Home Cosmetic Science Talk Formulating pH drift in Self Tan Formulas

  • pH drift in Self Tan Formulas

    Posted by cosmochem on February 19, 2014 at 9:50 am

    HI Everyone,

    I know that self-tan formulas containing Dihydroxyacetone (DHA) show pH drift over time. But what I noticed is the drift depends upon the type of dosage form. I formulated a lotion, gel, and mousse. All of them had a final pH of 4.25. The pH of lotion and mousse was 4.17 even after a month but pH of gel reduced to 3.95 over night and stabilized around 3.65, which is very low. My worry is drifting of pH lower than 3.50 over time.
    What recommendations do you guys have to help self-tan formulas not to drift pH? Also what is a odor blocking technology? Is it just adding more or strong fragrance to the product?
    chemicalmatt replied 10 years, 9 months ago 2 Members · 1 Reply
  • 1 Reply
  • chemicalmatt

    Member
    February 20, 2014 at 10:35 am

    Cosmo, if memory serves, DHA undergoes slow acid-catalyzed hydrolysis to glycolic acid, whereupon you get the extra protons that lower pH. The  more water you have in your formula, the likelier this will happen.  Perhaps cut it with some propylene glycol. I’m unsure whether a buffer would help, but you may try a glycolic/glycolate buffer system at pH 4.2 and check it out.

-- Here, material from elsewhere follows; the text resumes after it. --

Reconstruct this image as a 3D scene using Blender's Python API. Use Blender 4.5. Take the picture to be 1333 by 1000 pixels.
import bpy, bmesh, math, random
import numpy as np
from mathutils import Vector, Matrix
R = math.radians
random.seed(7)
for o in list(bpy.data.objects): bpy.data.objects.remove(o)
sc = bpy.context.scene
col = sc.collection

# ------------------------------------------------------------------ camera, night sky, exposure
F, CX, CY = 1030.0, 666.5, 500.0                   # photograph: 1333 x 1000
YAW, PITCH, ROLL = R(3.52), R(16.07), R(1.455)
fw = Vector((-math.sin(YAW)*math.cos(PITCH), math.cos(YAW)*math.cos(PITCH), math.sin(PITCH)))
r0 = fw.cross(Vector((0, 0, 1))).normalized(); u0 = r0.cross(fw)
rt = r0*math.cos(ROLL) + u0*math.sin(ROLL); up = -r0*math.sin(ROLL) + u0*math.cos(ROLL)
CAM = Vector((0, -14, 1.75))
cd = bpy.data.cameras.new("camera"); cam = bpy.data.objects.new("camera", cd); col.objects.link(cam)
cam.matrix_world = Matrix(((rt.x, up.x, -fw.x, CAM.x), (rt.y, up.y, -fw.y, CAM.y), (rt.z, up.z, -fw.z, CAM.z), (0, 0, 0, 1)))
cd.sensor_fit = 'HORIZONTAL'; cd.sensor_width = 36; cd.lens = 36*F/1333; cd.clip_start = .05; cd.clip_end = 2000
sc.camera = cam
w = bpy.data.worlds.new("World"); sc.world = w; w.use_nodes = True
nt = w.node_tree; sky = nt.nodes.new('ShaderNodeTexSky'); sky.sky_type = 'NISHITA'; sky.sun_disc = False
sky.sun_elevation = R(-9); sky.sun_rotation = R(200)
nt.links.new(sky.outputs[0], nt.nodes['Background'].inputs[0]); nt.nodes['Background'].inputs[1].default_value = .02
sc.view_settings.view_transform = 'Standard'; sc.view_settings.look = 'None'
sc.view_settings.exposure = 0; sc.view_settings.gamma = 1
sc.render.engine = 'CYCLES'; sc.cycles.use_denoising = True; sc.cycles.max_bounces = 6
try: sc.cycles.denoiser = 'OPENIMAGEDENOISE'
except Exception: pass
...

    There have been many odor blockers over the years, the most common being the lactones.  These work in water-based systems.  ICI (oops, I mean Croda) might still offer Forestall, which is an alkyl quat that used to work well masking thiogylcolate odors in permanent waves. Other than that, your first guess is probably true: more fragrance, more better.